Outliers vs. Vanguard Art at the National Gallery

An example of the new exhibit’s art, from the artist Horace Pippin. Courtesy of National Gallery of Art

By Katarina Ivancik

The National Gallery of Art has recently gained a temporary new addition to its already expansive collection. From now until May 13th, 2018, the Outliers and American Vanguard Art exhibit will be available for viewing in the East Building, Concourse Galleries. The exhibit features a large and inclusive variety of artists ranging from Henri Rousseau to Sister Gertrude Morgan.

Many of the pieces on display were created by amateur artists with little to no training who had been discounted and dismissed by society. “Bringing together some 250 works in a range of media, the exhibition includes more than 80 schooled and unschooled artists and argues for a more diverse and inclusive representation in cultural institutions and cultural history,” explains The National Gallery of Art.

What is Outlier and Vanguard art and how is it different from other arts?
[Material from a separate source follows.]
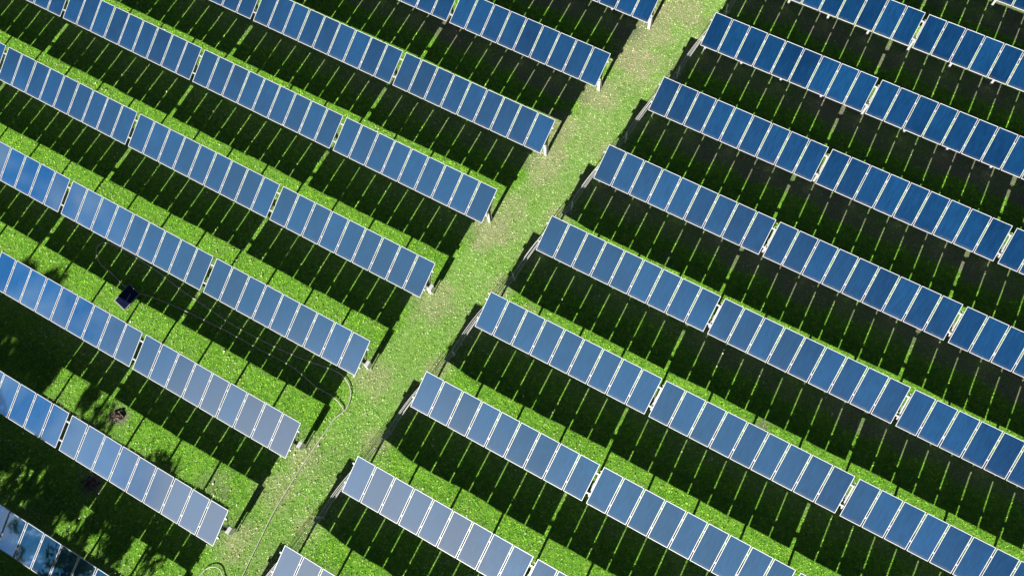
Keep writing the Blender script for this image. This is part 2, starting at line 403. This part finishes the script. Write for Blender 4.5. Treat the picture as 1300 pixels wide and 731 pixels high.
def rgba(*c): return np.stack([*c, np.ones_like(c[0])], 1)
me = np_mesh('ground', np.stack([X, Y, Z], 1), faces, {'tint': rgba(*tint(X, Y))})
me.polygons.foreach_set('use_smooth', [True]*len(me.polygons))
gnd = link('ground', me, M_GROUND); gnd['kind'] = 'structure'

# region of turf worth covering in blades
foot = np.array([(-41.5, -13.0), (13.0, 13.8), (24.5, -18.5), (-19, -42.0)])
def inside(x, y, poly):
    r = np.ones_like(x, bool); n = len(poly)
    for q in range(n):
        ax, ay = poly[q]; bx, by = poly[(q+1) % n]
        r &= ((bx-ax)*(y-ay)-(by-ay)*(x-ax)) < 0
    return r
def blades(n, seed):
    r = np.random.default_rng(seed)
    x = r.uniform(-42, 25, n); y = r.uniform(-42, 14, n)
    m = inside(x, y, foot); x, y = x[m], y[m]
    # clumping, thinner on bare soil
    d, s, a = tint(x, y)
    cl = vnoise(x, y, .16, 31)*.6 + vnoise(x, y, .45, 32)*.4
    keep = r.random(len(x)) < np.clip(.25 + 1.2*cl, 0, 1)*(1-.93*s)*(1-.35*d)
    x, y, d, s, a, cl = (q[keep] for q in (x, y, d, s, a, cl))
    n = len(x); th = r.uniform(0, 2*np.pi, n); L = r.uniform(.05, .12, n)*(1-.35*a)*(.7+.6*cl); w = r.uniform(.018, .042, n)
    le = r.uniform(.55, 1.38, n); ph = r.uniform(0, 2*np.pi, n)
    z = ground_h(x, y)-.004
    dx, dy = np.cos(th)*w/2, np.sin(th)*w/2
    p0 = np.stack([x-dx, y-dy, z], 1); p1 = np.stack([x+dx, y+dy, z], 1)
    p2 = np.stack([x+np.cos(ph)*np.sin(le)*L, y+np.sin(ph)*np.sin(le)*L, z+np.cos(le)*L], 1)
    V = np.stack([p0, p1, p2], 1).reshape(-1, 3); F = np.arange(3*n).reshape(-1, 3)
    tone = np.clip(r.normal(.48, .33, n)+(vnoise(x,y,.13,33)-.5)*.5, 0, 1)
    T = np.repeat(rgba(d, s, a), 3, 0); C = np.repeat(rgba(tone, tone, tone), 3, 0)
    return np_mesh('grass', V, F, {'tint': T, 'tone': C})
gr = link('grass', blades(1500000, 5), M_GRASS); gr['kind'] = 'stuff'
tag(gr, 'short green turf growing over the field and the path between the rows', 'grass')

# fallen leaves: small pale and brown flecks, thickest in the lower left
def litter(n, seed):
    r = np.random.default_rng(seed)
    x = r.uniform(-42, 25, n); y = r.uniform(-42, 14, n); m = inside(x, y, foot); x, y = x[m], y[m]
    c = x - .1525*y + 2.87
    dens = .10 + .9*sstep(8, -26, x*.6 - y*.0 + (y+12)*.8) + .0*c
    dens *= .35 + 1.3*sstep(.35, .8, vnoise(x, y, 1.7, 41))
    keep = r.random(len(x)) < dens; x, y = x[keep], y[keep]; n = len(x)
    s = r.uniform(.014, .036, n)*np.where(r.random(n) < .05, 1.9, 1); th = r.uniform(0, 6.28, n); el = r.uniform(.4, .8, n)
    z = ground_h(x, y) + r.uniform(.035, .075, n); tz = r.uniform(-.5, .5, (n, 2))
    V = []
    for ux, uy in ((-1, 0), (0, -1), (1, 0), (0, 1)):
        px = ux*s; py = uy*s*el
        X_ = px*np.cos(th)-py*np.sin(th); Y_ = px*np.sin(th)+py*np.cos(th)
        V.append(np.stack([x+X_, y+Y_, z + X_*tz[:, 0] + Y_*tz[:, 1]], 1))
    V = np.stack(V, 1).reshape(-1, 3); t = np.clip(r.beta(2.2, 1.2, n), 0, 1)
    return np_mesh('fallen_leaves', V, np.arange(4*n).reshape(-1, 4), {'tone': np.repeat(rgba(t, t, t), 4, 0)})
lt = link('fallen_leaves', litter(110000, 8), M_LITTER); lt['kind'] = 'stuff'
tag(lt, 'pale and brown fallen leaves scattered over the grass', 'leaves')

# mounds of dug earth
def mound(x, y, r, h, label, seed):
    rr = random.Random(seed); bm = bmesh.new()
    bmesh.ops.create_icosphere(bm, subdivisions=4, radius=1)
    from mathutils import noise as mn
    for v in bm.verts:
        p = v.co.copy(); n = mn.noise(p*2.3+Vector((seed, 0, 0)))*.5 + mn.noise(p*7)*.28 + mn.noise(p*15)*.16
        q = 1 + mn.noise(Vector((p.x*1.6+seed, p.y*1.6, 0)))*.9 + n*.5
        v.co = Vector((p.x*r*q, p.y*r*.75*q, max(-.05, p.z*h*(1+2.2*n) - .02)))
    o = link('earth_mound', mesh_of(bm, 'mound'), M_EARTH, None, (x, y, 0)); tag(o, label, 'earth mound'); o.rotation_euler.z = rr.uniform(0, 3)
mound(-17.95, -31.3, .36, .10, 'dark dug earth heap on the sunlit grass in the lower left', 3)
mound(-17.14, -34.49, .33, .09, 'brown earth heap in shade under the edge of a pale table, lower left', 8)

# ------------------------------------------------------------------ trees beyond the lower left rows (they shade the turf and show in the glass)
def tree(x, y, z0, z1, rad, label, seed, nl=9000, size=.16):
    r = np.random.default_rng(seed); rr = random.Random(seed)
    t = empty('leafy_tree', (x, y, 0), label, 'tree', 'trees beyond the lower left rows')
    bm = bmesh.new(); H = z1-.15*(z1-z0)
    bm_tube(bm, catmull([(0, 0, -.3), (.1, .05, H*.3), (-.12, .1, H*.62), (.05, 0, H)], 4), [.26*(1-.8*i/12) for i in range(13)], 9)
    cl = []
    for i in range(46):
        u = rr.random(); zz = z0+(z1-z0)*u; rad_u = rad*math.sqrt(max(.08, 1-(2*u-.9)**2)); an = rr.uniform(0, 6.28); q = rad_u*math.sqrt(rr.random())*.95
        cl.append((math.cos(an)*q, math.sin(an)*q, zz, rr.uniform(.3, .8)*rad*.34))
    for c in cl[::3]:
        zb = max(z0*.7, c[2]-abs(c[0])-abs(c[1])*.6)
        bm_tube(bm, [(0, 0, zb), (c[0]*.5, c[1]*.5, (zb+c[2])*.5+.1), (c[0], c[1], c[2])], [.08, .05, .02], 6)
    link('trunk', mesh_of(bm, 'trunk', True), M_BARK, t)
    pick = r.integers(0, len(cl), nl); C = np.array(cl)[pick]
    d = r.normal(0, 1, (nl, 3)); d /= np.linalg.norm(d, axis=1)[:, None]
    c = C[:, :3] + d*(C[:, 3]*r.random(nl)**.45)[:, None]*np.array([1, 1, .75])
    a = r.normal(0, 1, (nl, 3)); a /= np.linalg.norm(a, axis=1)[:, None]
    b_ = np.cross(a, r.normal(0, 1, (nl, 3))); b_ /= np.linalg.norm(b_, axis=1)[:, None]
    s = r.uniform(.6, 1.3, nl)[:, None]*size
    V = np.stack([c-a*s, c-b_*s*.4, c+a*s, c+b_*s*.4], 1).reshape(-1, 3); tn = np.clip(r.normal(.45, .25, nl), 0, 1)
    link('crown', np_mesh('crown', V, np.arange(4*nl).reshape(-1, 4), {'tone': np.repeat(rgba(tn, tn, tn), 4, 0)}), M_LEAF, t)
tree(-19.3, -49.5, 3.0, 9.4, 3.2, 'leafy tree nearest the lower left rows, its shade dappling the turf', 1)
tree(-13.9, -50.2, 3.4, 8.9, 2.9, 'smaller leafy tree to the right beyond the lower left rows', 2, 6000)
tree(-25.0, -60.0, 10.4, 16.2, 4.7, 'tall bare trunked tree with the widest crown beyond the rows', 3, 15000, .2)
tree(-31.2, -62.0, 14.0, 18.6, 3.0, 'tallest tree farthest beyond the lower left rows', 4, 8000, .2)

tree(-16.9, -54.5, 4.6, 9.6, 2.7, 'slender leafy tree standing between the two nearest trees', 6, 9000)

# ------------------------------------------------------------------ sky, clouds, sun
w = bpy.data.worlds.new("World"); sc.world = w; w.use_nodes = True
nt = w.node_tree; bg = nt.nodes['Background']
sky = nt.nodes.new('ShaderNodeTexSky'); sky.sky_type = 'NISHITA'; sky.sun_disc = False
sky.sun_elevation = math.asin(SUN.z); sky.sun_rotation = math.atan2(SUN.x, SUN.y)
sky.air_density = 1.0; sky.dust_density = .6; sky.ozone_density = 4.0
tc = nt.nodes.new('ShaderNodeTexCoord'); D = tc.outputs['Generated']
def dirmask(v, c0, c1):
    n = nt.nodes.new('ShaderNodeVectorMath'); n.operation = 'DOT_PRODUCT'; nt.links.new(D, n.inputs[0])
    n.inputs[1].default_value = Vector(v).normalized()
    mr = nt.nodes.new('ShaderNodeMapRange'); mr.interpolation_type = 'SMOOTHSTEP'
    mr.inputs['From Min'].default_value = math.cos(R(c1)); mr.inputs['From Max'].default_value = math.cos(R(c0))
    nt.links.new(n.outputs['Value'], mr.inputs['Value']); return mr.outputs[0]
haze = dirmask((-.24, -.85, .47), 4, 23)
veil = dirmask((-.20, -.85, .49), 10, 50)
hole = math_(nt, 'MAXIMUM', dirmask((-.68, -.58, .46), 7, 13), dirmask((-.52, -.74, .42), 4, 9))
cn = noise(nt, D, 9, 6, .62, .6)
wisps = ramp(nt, cn, [(.43, (0,)*3), (.60, (1,)*3)])
cover = math_(nt, 'MULTIPLY', haze, math_(nt, 'SUBTRACT', 1.0, hole))
cover = math_(nt, 'MULTIPLY', cover, math_(nt, 'MULTIPLY_ADD', noise(nt, D, 3, 3), .5, .62), clamp=True)
tinted = mix(nt, 1.0, sky.outputs[0], (.72, .78, 1.45), 'MULTIPLY')
blue = mix(nt, veil, tinted, (9.5, 12.5, 16.0))
blue = mix(nt, math_(nt, 'MULTIPLY', hole, .85), blue, (2.2, 10, 26.0))
blue = mix(nt, math_(nt, 'MULTIPLY', math_(nt, 'MULTIPLY', wisps, hole), .68), blue, (30, 29, 32))
sc_ = mix(nt, cover, blue, (38.0, 29.5, 29.0))
nt.links.new(sc_, bg.inputs['Color']); bg.inputs['Strength'].default_value = .0145
sd = bpy.data.lights.new('sun', 'SUN'); sd.energy = 7.5; sd.angle = R(.36); sd.color = (1.0, .97, .90)
so = bpy.data.objects.new('sun', sd); COL.objects.link(so); so.rotation_euler = SUN.to_track_quat('Z', 'Y').to_euler(); so.location = (10, -60, 40)

# ------------------------------------------------------------------ camera (drone, 38 m above the panels)
cd = bpy.data.cameras.new('camera'); cam = bpy.data.objects.new('camera', cd); COL.objects.link(cam)
M = Matrix(((0.875512, 0.480744, -0.048627), (-0.440199, 0.835054, 0.330013), (0.199258, -0.267525, 0.942723)))
cam.matrix_world = Matrix.Translation((4.531, -27.717, 38.531+LOW)) @ M.transposed().to_4x4()
cd.sensor_width = 36; cd.lens = 1063.15/1300*36; cd.clip_end = 3000; cd.clip_start = .5
sc.camera = cam
sc.view_settings.view_transform = 'Standard'; sc.view_settings.look = 'None'; sc.view_settings.exposure = 0
sc.cycles.diffuse_bounces = 1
Outlier is an art created by self-taught artists who have been regulated to the category of folk artists, and up until recently, have been considered less authentic than professionally trained artists. Vanguard art is art created by professional artists who stood by and advocated for their untrained contemporaries. This exhibit allows both types of artists to stand side by side and invites you to look at the differences, similarities, nuances, and truths found in both types of art. It is very different to even distinguish the professional from the amateur without the help of a sign or brochure.

As the exhibit explains, the “Outliers and American Vanguard Art focuses on three moments of social, political, and cultural upheaval when the intersection of self-taught artists had been at its most fertile.” The works of art are taken from three different eras of the last century; 1924-1943, 1968-1992, 1998-2013.

The first pieces seen are eye-catching mixed media pieces that are distinctly modern; moving further into the space is a simple tribute to The Gettysburg Address. There is nothing particularly profound or artistic about the piece itself; its significance comes from the artist’s awareness and foresight. They understood the historical gravity of the Gettysburg Address and the artwork reflects that knowledge. Less than a foot away from that is a detailed wooden rendering of the Garden of Eden. The variety seen from piece to piece is incredibly inspiring; realistic oil on canvas painting is featured right next to a crayon on cardboard sketch. These artists’ endless supply of creativity is emphasized by the variety of materials and range of subject matters seen throughout the exhibit.

Most of the work is American and some of the more standout pieces coincide with pivotal moments of American history. Domesticity and religion were two other recurring themes found in every section of the exhibit. The Outliers and American Vanguard Art exhibit represents one of the first times that Outlier artists are recognized alongside Vanguard artists, not just as folk artists, but as artists that deserve the same recognition and exposure as professionally trained artists. There is something very honest and unique about the Outliers and Vanguard artwork, something that has been missing from other art exhibits.  Finally, artists without a voice can have their say alongside their supporters and the stark, fascinating, and pivotal artwork they created can be properly appreciated.